The Galerie de Buci presents Vivre dos au mur, a solo exhibition by Nathan Chantob, which brings together a selection of recent paintings and drawings. The artist continues to reflect on the human condition, situating his work within the current revival of contemporary figuration.
Nathan Chantob is among the painters reaffirming the relevance of portraiture in an era saturated with digital images. Like Jenny Saville, he highlights the materiality of the body and its irreducible character in the face of the polished image produced by the media. In the intimate proximity he establishes with his models, his approach echoes the research of artists like Lynette Yiadom-Boakye, whose fictional characters carry a weight of memory and silence.
Born in 1991, Nathan Chantob studied drawing in Belgium before returning to work in France. Winner of the Taylor Foundation's Alain Brugnon Prize (2021), the National Prize for Plastic Arts "Éclat International" (2013), and the Special Prize of the Société Nationale des Beaux-Arts (2011), he has built a demanding body of work renowned for its intensity. In 2023, he showcased his monumental artistry with an exhibition at the Collégiale de Chartres, dominated by a five-meter-long fresco.

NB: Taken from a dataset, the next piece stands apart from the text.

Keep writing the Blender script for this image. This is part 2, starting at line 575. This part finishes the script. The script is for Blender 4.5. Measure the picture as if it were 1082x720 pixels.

The large formats he particularly favors, such as Le Seau (The Bucket) and Hommage (Homage), manifest this dramatic intensity: the faces seem both held by the canvas and projected toward the viewer, caught in a tension that reflects the restlessness of the moment.
The smaller compositions, Alternative (Alternative), Lieux communs (Common Places), and J’attends la nuit (I'm Waiting for the Night), condense this tension into more intimate formats, where even part of the depicted face becomes a space for emotional projection.
Nathan often repeats this phrase, like a mantra, almost a rumor: "The densest darkness is never far from the brightest light." This phrase transcribes the meticulous work of contrast in his paintings, but also his quest for raw authenticity.
As he undertakes a reinterpretation of iconographic motifs such as The Virgin and Child, it is above all a desire to revisit tradition with a critical eye, subverting sacred codes to create human, vulnerable, and contemporary images.
What distinguishes Nathan Chantob, within this international figurative movement, is the intertwining of his influences. Heir to Caravaggesque chiaroscuro and Expressionist tensions, he injects into his painting an energy drawn from graffiti and popular visual cultures. This hybridization allows him to produce images that escape pure tradition as well as mere contemporaneity, to create a singular visual language where the frontality of the face becomes a field of confrontation. Living with Your Back to the Wall is part of a thriving figurative scene, where artists are redefining the boundaries of painting by working with the body and portraiture. Through this exhibition, the Galerie de Buci invites us to discover a painter who confronts the viewer with the fragility and power of humanity, in an uncompromising face-to-face encounter.